Ainsi, François Debras explique : “L’information est raccourcie pour être plus accessible. C’est plus facile de tomber dans le populisme. La haine se propage aussi beaucoup plus rapidement que les autres sentiments.” La popularité des pages d’extrême droite pourrait venir de là : “Leur avantage est qu’ils n’exercent pas le pouvoir. Il est donc plus facile d’avoir un discours anti-système”, détaille Benjamin Biard.
Le chercheur avance la notion de “galaxie d’extrême droite” pour désigner non seulement les partis, mais aussi une série d’acteurs comme les mouvements politiques à l’instar de Schield & Vrienden en Flandre et certains “influenceurs” d’extrême droite comme Dries Van Langenhove, président dudit mouvement. En 2023, Benjamin Biard a publié une recherche sur le parti d’extrême droite Chez Nous, qui tente de s’installer en Wallonie. “On remarque que beaucoup de jeunes qui se sont investis dans le parti en ont d’abord entendu parler sur les réseaux sociaux, par des influenceurs de cette ‘galaxie’, comme Thaïs d’Escuffon.”

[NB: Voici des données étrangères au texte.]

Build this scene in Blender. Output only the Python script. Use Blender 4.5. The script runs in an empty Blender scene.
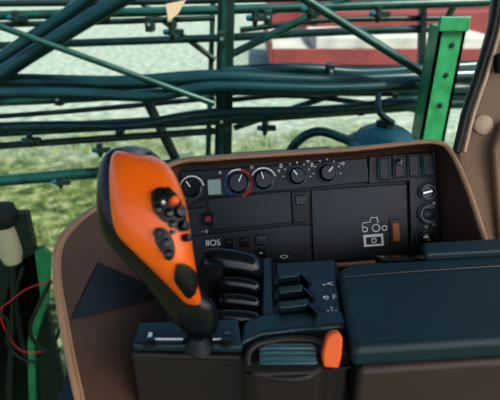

Un investissement sur les réseaux sociaux ne traduit pas de facto une envie de toucher la jeunesse. Ces montants englobent les publicités dirigées vers tous les utilisateurs, sans considération de leur âge. Benjamin Biard observe toutefois “une volonté d’être présent sur les réseaux utilisés par les jeunes, notamment TikTok.”
Alors que 38% des 18-24 déclarent consommer du contenu sur TikTok en 2023, contre 5% en 2019, plusieurs de ces partis d’extrême droite sont ainsi apparus sur la plateforme.
Entre autres exemples, l’Alternative für Deutschland qui compte plus de 400.000 abonnés ou encore Jordan Bardella, président du Rassemblement National, qui monte à plus d’un million en janvier 2024.
En plus des comptes officiels, il faut penser aux “influenceurs d’extrême droite”, parfois très jeunes, qui partagent ces contenus à leur communauté en ligne. “Au lieu d’avancer un programme, on publie pour créer de l’échange et une communauté”, détaille François Debras.
Rééquilibrer la balance
Que faire face à la popularité des discours extrémistes sur les réseaux sociaux ? Il y a d’abord la question de la législation. En Belgique par exemple, la publicité électorale sur les réseaux sociaux ne fait l’objet d’aucun contrôle prévu par la loi. Des députés du CD&V et de DéFI ont porté un texte à la Chambre des représentants visant à imposer un plafond d’investissement pour les partis. “Le plus difficile est de trouver un compromis avec les forces en présence”, s’inquiète Benjamin Biard, chercheur au CRISP.
Autre solution : investir plus. “Certains partis disposent aussi de montants conséquents. Ce sont des choix stratégiques”, constate le chercheur au CRISP. “Tous les jeunes ne sont pas attirés par l’extrême droite. Il en reste à convaincre sur les réseaux sociaux.”
La dernière piste avancée par François Debras est liée aux discours. “Il ne faut pas laisser le monopole de l’émotion à l’extrême droite”, selon le professeur associé à l’ULiège. Cela n’équivaut pas à abandonner tout raisonnement démocratique sur les réseaux sociaux. “On a besoin de l’émotion pour faire réagir. Par la suite, il faut évidemment créer et développer un programme.”